This morning I drive to a small town 12 miles outside Exeter to meet with a new accountant. I take the wrong road, get hopelessly lost and pull into Lidl's car park to ring her. Can't find her number, call a friend who knows her. I write it down wrongly. Call him back. Thank goodness for mobile phones. She gives me new directions. I miss the turn, drive the wrong way down a one-way street. I'm very late but she is lovely and bright and helpful. We sit on her squashy sofa. Her cat crawls onto my lap and purrs while I stroke him and try and explain the convolutions of our accounts. It turns out she can't do anything this time but will help with next year's tax return.

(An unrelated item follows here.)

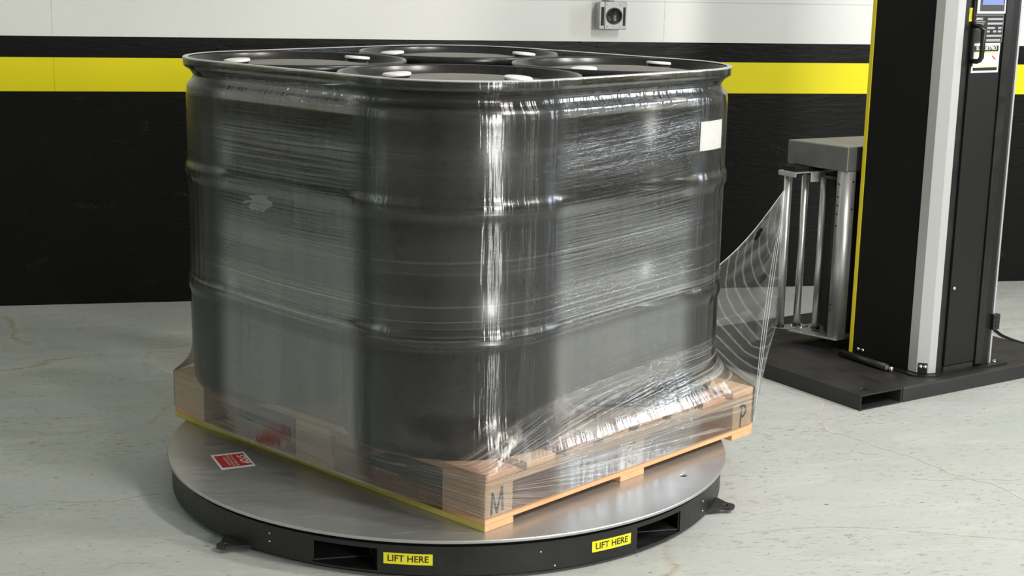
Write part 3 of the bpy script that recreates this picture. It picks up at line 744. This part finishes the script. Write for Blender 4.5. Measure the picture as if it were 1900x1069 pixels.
# white supplier sticker
stc = plate_f(.4475, .5775, 1.049, 1.1425, 'supplier_sticker', M['white_ink'], door); stc['label'] = 'white, black and yellow supplier sticker'
plate_f(.454, .571, 1.1165, 1.135, 'black_band', M['ink'], stc, y=.0486, th=.0003)
text_mesh('SUPPORTPRO', .0165, lambda x, y: fr(.5125+x*.98, 1.1265+y, .0482), 'lettering', M['white_ink'], stc, bold=.0004)
plate_f(.454, .571, 1.1125, 1.1155, 'yellow_band', M['sign_yellow'], stc, y=.0486, th=.0003)
text_mesh('STATION', .012, lambda x, y: fr(.508+x, 1.100+y, .0484), 'lettering', M['grey_ink'], stc)
sl = MB(); sl.quad([fr(.541, 1.101, .0484), fr(.545, 1.104, .0484), fr(.563, 1.091, .0484), fr(.559, 1.088, .0484)]); sl.build('red_mark', M['red'], stc)
plate_f(.49, .55, 1.0845, 1.0855, 'text_line', M['grey_ink'], stc, y=.0486, th=.0003); plate_f(.485, .56, 1.0735, 1.0745, 'text_line', M['grey_ink'], stc, y=.0486, th=.0003)
plate_f(.454, .571, 1.0665, 1.069, 'yellow_band', M['sign_yellow'], stc, y=.0486, th=.0003)
plate_f(.454, .571, 1.0555, 1.0655, 'black_band', M['ink'], stc, y=.0486, th=.0003)
text_mesh('For Service or Parts Contact Us Today', .0062, lambda x, y: fr(.5125+x, 1.0605+y, .0484), 'lettering', M['white_ink'], stc, bold=.00015)
# caution strip beside the panel
cs_ = plate_f(.4265, .4435, 1.212, 1.254, 'caution_sticker', M['sign_yellow'], mast, y=.0575)
text_mesh('CAUTION', .0078, lambda x, y: fr(.431-y, 1.2345+x, .0565), 'lettering', M['ink'], cs_, bold=.0003)
for x_ in (.4365, .4395): plate_f(x_, x_+.0012, 1.216, 1.250, 'text_line', M['ink'], cs_, y=.0566, th=.0002)
# latch hinge low on the right edge
hg = MB().box(.655, .688, .036, .052, .178, .232, bev=.0015)
for z_ in (.190, .205, .220): hg.box(.666, .676, .0345, .0365, z_-.003, z_+.003)
hg.build('hinge', M['blackp'], mast)
for (x_, y_) in ((.685, .075), (.70, .055), ):
    MB().lathe([(.0085, 0), (.0085, .003), (.0055, .003), (.0055, .009)], 6, Matrix.Translation((x_, y_, ZS+.0062))).build('bolt', M['chrome'], mast)
for y_ in (.345, .325):
    MB().sphere((.344, y_, ZS+.030), .0068).build('bolt', M['chrome'], mast)
MB().lathe([(.007, 0), (.007, .006)], 8, Matrix.Translation((.332, .340, ZS+.0062))).build('bolt', M['chrome'], mast)
# round bar along the left foot with its wheel
MB().tube([(.300, .385, ZS+.0135), (.292, .165, ZS+.0135)], .0125, 20).build('foot_bar', M['blackpaint'], mast)
MB().lathe([(.0085, -.001), (.0085, .001)], 20, Matrix.Translation((.2915, .1635, ZS+.0135)) @ Matrix.Rotation(PI/2, 4, 'X')).build('bar_end', M['steel'], mast)
MB().sphere((.298, .149, ZS+.0105), .0105, sy=.7).build('wheel', M['chrome'], mast)
for (x_, y_) in ((.270, .40), (.285, .128), (.318, .082)): MB().box(x_-.006, x_+.006, y_-.008, y_+.008, ZS-.0002, ZS+.0006).build('slot', M['darkgap'], mast)

# film carriage behind the mast's rear edge
CZ = .095
car = MB(); 
hd = [(.310, .425), (.60, .425), (.64, .66), (.283, .690)]
def rprism(mb, poly, z0, z1): mb.prism(poly, z0, z1)
rprism(car, hd, .690, .7745)
carr = car.build('film_carriage', M['greymetal'], mast, bevel=.004); carr['label'] = 'grey film carriage with steel rollers'
# support arms from the carriage to the mast
MB().box(.45, .60, .3912, .424, .60, .74).build('carriage_bracket', M['darkgap'], carr)
# rounded upright
pp = []
for i in range(9):
    a = PI+.5*PI*i/8; pp.append((.335+.026*math.cos(a), .447+.026*math.sin(a)))
pp = [(.309, .466)]+pp+[(.352, .421), (.352, .425), (.335, .425)]+[(.335+.022*math.cos(PI+.5*PI*(8-i)/8), .447+.022*math.sin(PI+.5*PI*(8-i)/8)) for i in range(9)]+[(.313, .466)]
MB().prism(pp, CZ+.004, .690, smooth=True).build('upright', M['steel'], carr)
for z_ in (.20, .22, .60, .57, .54, .50, .645):
    MB().lathe([(.003, 0), (.003, .0012)], 10, Matrix.Translation((.3088, .457, z_)) @ Matrix.Rotation(-PI/2, 4, 'Y')).build('hole', M['darkgap'], carr)
for z_ in (.655, .56):
    MB().box(.334, .343, .4185, .4215, z_-.003, z_+.003).build('bolt', M['chrome'], carr)
# bottom shelf
MB().prism([(.311, .425), (.60, .44), (.60, .64), (.268, .645), (.262, .61)], CZ, CZ+.006).build('shelf', M['steel'], carr, bevel=.001)
MB().prism([(.225, .66), (.262, .612), (.36, .612), (.36, .66)], CZ+.0065, CZ+.0115).build('roller_bracket', M['steel'], carr, bevel=.0008)
# rollers
RL = [((.252, .645), .0142, M['chrome'], 'idler_roller'), ((.322, .632), .0128, M['chrome'], 'idler_roller'), ((.345, .560), .0140, M['steel'], 'idler_roller')]
rs = mat('roller_steel', (.6, .61, .62), .3, .9)
for (x_, y_), r_, mt, nm in RL:
    o = MB().lathe([(r_*.4, CZ+.0105), (r_*.4, CZ+.017), (r_, CZ+.019), (r_, .650), (r_*.4, .652), (r_*.4, .672)], 32, Matrix.Translation((x_, y_, 0))).build('idler_roller', rs, carr)
    MB().lathe([(r_*1.15, CZ+.0125), (r_*1.15, CZ+.018)], 24, Matrix.Translation((x_, y_, 0))).build('end_cap', M['blackp'], o)
for (x_, y_) in ((.29, .625), (.300, .585)):
    MB().lathe([(.0055, 0), (.0055, .008)], 8, Matrix.Translation((x_, y_, CZ+.0117))).build('bolt', M['chrome'], carr)
# folded top bracket over the rollers
tb = MB(); tb.box(.228, .372, .585, .672, .668, .6715); tb.box(.228, .2315, .585, .672, .655, .668); tb.box(.3, .345, .582, .5855, .635, .6715)
tb.build('top_bracket', M['silver'], carr, bevel=.0008)
MB().box(.24, .60, .60, .66, .6718, .6895).build('top_rail', M['darkgap'], carr)
# rubber drive roller, motor label, bracket
MB().lathe([(.0265, CZ+.012), (.0265, .662)], 40, Matrix.Translation((.372, .508, 0))).build('drive_roller', M['rubber'], carr)
MB().box(.415, .58, .47, .62, CZ+.01, .66).build('film_core_housing', mat('housing_black', (.01, .01, .01), .5), carr)
plate_m = MB().box(.3485, .3515, .452, .490, .455, .53).build('motor_bracket', M['greymetal'], carr)
lb = MB().box(.3455, .3480, .457, .485, .47, .497).build('caution_label', M['ink'], plate_m)
text_mesh('CAUTION', .0068, lambda x, y: Vector((.3452, .471-x, .490+y)), 'lettering', M['sign_yellow'], lb, bold=.0002)
for z_ in (.482, .476): MB().box(.3449, .3453, .462, .480, z_-.0008, z_+.0008).build('text_line', M['sign_yellow'], lb)
MB().box(.340, .3425, .458, .472, .545, .655).build('spec_label', M['paper'], carr)
MB().tube([(.335, .545, .665), (.335, .50, .66), (.334, .48, .645), (.335, .472, .63), (.338, .468, .61)], .0035, 8).build('yellow_wire', M['sign_yellow'], carr)
MB().tube([(.325, .535, .662), (.328, .47, .660)], .0085, 12).build('clamp', M['blackp'], carr)
rn = random.Random(2)
for k in range(5):
    x0 = .38+rn.random()*.03; pts_ = [(x0+.015*math.sin(i*1.3+k), .408+.004*math.cos(i+k), .12+i*.03) for i in range(6+k % 3)]
    MB().tube(pts_, .003, 6).build('wire', M['yellow'] if k % 2 == 0 else M['blackp'], carr)

# power cable behind the base
pts_ = []
cp = [(2.643, 4.60+.25), (2.72, 4.98), (2.83, 4.93), (2.98, 4.93), (3.25, 5.05), (3.6, 5.0)]
for i in range(len(cp)-1):
    for k in range(8):
        t_ = k/8; p0 = Vector(cp[max(i-1, 0)]); p1 = Vector(cp[i]); p2 = Vector(cp[i+1]); p3 = Vector(cp[min(i+2, len(cp)-1)])
        q = .5*((2*p1)+(-p0+p2)*t_+(2*p0-5*p1+4*p2-p3)*t_*t_+(-p0+3*p1-3*p2+p3)*t_**3); pts_.append((q.x, q.y, .0))
CAB = [(1.278, .60), (1.27, .52), (1.21, .42), (1.185, .306), (1.19, .15), (1.3, .0), (1.5, -.2)]
pl_ = []
for i in range(len(CAB)-1):
    for k in range(8):
        t_ = k/8; p0 = Vector(CAB[max(i-1, 0)]); p1 = Vector(CAB[i]); p2 = Vector(CAB[i+1]); p3 = Vector(CAB[min(i+2, len(CAB)-1)])
        q = .5*((2*p1)+(-p0+p2)*t_+(2*p0-5*p1+4*p2-p3)*t_*t_+(-p0+3*p1-3*p2+p3)*t_**3); w3 = MM @ Vector((q.x, q.y, .0052)); pl_.append(w3)
cb = MB().tube(pl_, .005, 10).build('power_cable', M['rubber']); tag(cb, 'black power cable lying on the floor behind the mast base', 'cable')

# ------------------------------------------------------------------ loose web of film from the load to the first roller
def fw_loc(x, y, z): v = MM @ Vector((x, y, 0)); return Vector((v.x, v.y, z))
cR = DC['R']
Rc = N0+A*LA
top_l = Vector((*(cR+(A2*math.cos(-.15)+B2*math.sin(-.15))*.2895), .455)); 
def left_edge(t):
    if t < .62:
        z = .455-(.455-.335)*(t/.62); p = cR+(A2*math.cos(-.15)+B2*math.sin(-.15))*.2895; 
        return Vector((p[0], p[1], z))
    k = (t-.62)/.38; p0 = cR+(A2*math.cos(-.15)+B2*math.sin(-.15))*.2895; p1 = Rc+A*.004-B*.002
    p = p0*(1-k)+p1*k; return Vector((p[0], p[1], .335+(.150-.335)*k))
rol = fw_loc(.237, .640, 0)
def right_edge(t):
    if t < .8: return Vector((rol.x, rol.y, .610-(.610-.128)*(t/.8)))
    return Vector((rol.x, rol.y, .128-.002*(t-.8)))
NW, MW = 50, 60
vs = []; uvs = []; arcs = []; edg = []
for j in range(MW+1):
    t_ = j/MW; L_ = left_edge(t_); R_ = right_edge(t_)
    for i in range(NW+1):
        s = i/NW; p = L_.lerp(R_, s)
        neck = math.sin(PI*s)
        # the sheet necks in and its lower border hangs towards the pallet corner
        p.z -= neck*.03*(1-t_); 
        nrm = Vector((.45, -.89, 0)); p += nrm*neck*(.006*math.sin(t_*9+s*3)+.0012*math.sin(t_*41))
        vs.append(p); uvs.append((s*.5, t_*.5)); arcs.append((s*.62-.05, 0, t_*.55))
        e = max(0, 1-t_/.018)+max(0, 1-(1-t_)/.05)*1.0+max(0, 1-(1-s)/.05)*.6
        edg.append(min(1, e))
fcs = [(j*(NW+1)+i, j*(NW+1)+i+1, (j+1)*(NW+1)+i+1, (j+1)*(NW+1)+i) for j in range(MW) for i in range(NW)]
# the small tear near the top border
fcs = [f for f in fcs if not (((f[0] % (NW+1))/NW-.68)**2/.0022+((f[0]//(NW+1))/MW-.075)**2/.0012 < 1)]
me = bpy.data.meshes.new('film_web'); me.from_pydata([tuple(v) for v in vs], [], fcs)
u1 = me.uv_layers.new(name='UVMap'); u2_ = me.uv_layers.new(name='arc')
for p in me.polygons:
    p.use_smooth = True
    for li in p.loop_indices:
        vi = me.loops[li].vertex_index; s, t_ = uvs[vi]; u1.data[li].uv = (t_*1.0, s*1.0); u2_.data[li].uv = (1.02-s*2, .12-t_*1.6+.0)
at = me.attributes.new('edge', 'FLOAT', 'POINT'); at.data.foreach_set('value', edg)
wo = link('film_web', me, WM, fe); wo.matrix_parent_inverse = Matrix.Translation((-CN[0], -CN[1], -.13)); wo['label'] = 'loose sheet of film running from the load to the roller'
# gathered cords: top border and hanging right border
mb = MB()
mb.tube([vs[i] for i in range(0, NW+1, 2)], .0014, 6)
for k in range(3):
    e0 = Vector((rol.x, rol.y, .60)); e1 = Vector((rol.x-.01, rol.y, .14)); e2 = Vector((*(Rc+A*.008), .135))
    pts_ = []
    for i in range(25):
        t_ = i/24; pts_.append(e0*(1-t_)**2+Vector((rol.x-.03-.02*k, rol.y-.02, .30-.05*k))*2*t_*(1-t_)+e2*t_*t_)
    mb.tube(pts_, .0011, 6)
cm = bpy.data.materials.new('film_cord'); cm.use_nodes = True; t = NT(cm); t.b.inputs['Base Color'].default_value = (.8, .8, .8, 1); t.b.inputs['Roughness'].default_value = .15; t.b.inputs['Alpha'].default_value = .4
cdo = mb.build('gathered_cord', cm, fe); cdo.matrix_parent_inverse = Matrix.Translation((-CN[0], -CN[1], -.13))

# ------------------------------------------------------------------ power outlet on the back wall
ox, oz = 1.648, 1.163
ou = empty('power_outlet', (ox, YW, oz)); tag(ou, 'square metal outlet box with round black socket, hung on conduit from above', 'power outlet')
MB().box(-.056, .054, -.062, -.0003, -.052, .052, bev=.006).build('back_box', M['steelbox'], ou)
MB().box(-.058, .058, -.072, -.0625, -.056, .056, bev=.004).build('cover', M['steelbox'], ou)
fp = MB(); fp.box(-.0345, .040, -.0775, -.0725, -.054, .055, bev=.002).build('face_plate', mat('plate_grey', (.50, .50, .51), .5, .15), ou)
for x0, x1 in ((-.050, -.037), (.043, .0525)): MB().box(x0, x1, -.0735, -.0722, -.040, .034).build('side_slot', M['darkgap'], ou)
sk = MB().lathe([(.0335, 0), (.0335, .004), (.031, .007), (.029, .004), (.001, .004)], 48, Matrix.Translation((.004, -.0777, -.001)) @ Matrix.Rotation(PI/2, 4, 'X')).build('socket', M['blackp'], ou)
for a in (0, 120, 240):
    MB().box(-.0025, .0025, -.001, .001, -.006, .006, Matrix.Translation((.004+.014*math.sin(math.radians(a)), -.083, .014*math.cos(math.radians(a)))) @ Matrix.Rotation(math.radians(a), 4, 'Y')).build('slot', M['darkgap'], sk)
MB().sphere((.004, -.0835, -.001), .0025).build('centre_pin', M['chrome'], sk)
for x_, z_ in ((-.024, .044), (.030, .044), (-.024, -.044), (.030, -.044)): MB().sphere((x_, -.0778, z_), .0032).build('screw', M['chrome'], ou)
MB().tube([(-.006, -.03, .052), (-.006, -.03, .9)], .0135, 20).build('conduit', M['steelbox'], ou)
MB().lathe([(.019, 0), (.019, .016)], 8, Matrix.Translation((-.006, -.03, .053))).build('conduit_nut', M['steelbox'], ou)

I drive home - on the right road - with white pussy cat hairs stuck on my jeans and adrenaline still racing round my heart.
At home I start making Saturday's supper for when my big sister comes to stay. I cook up an autumn couldron of tomato sauce using squashy yellow and ripe red tomatoes on offer in the market this morning for £1 a kilo. I add fried peppers and cubes of deep orange Haikido squash which pulp down into rich bronzy gold stew, the colour of these New England maple leaves.
While the sauce is bubbling away I roast the aubergines - a new variety - narrow bendy logs the colour of the pale mauve circles below my eyes. All those night hours awake, fretting uselessly - shadow bruises painted on my face - hard to conceal now.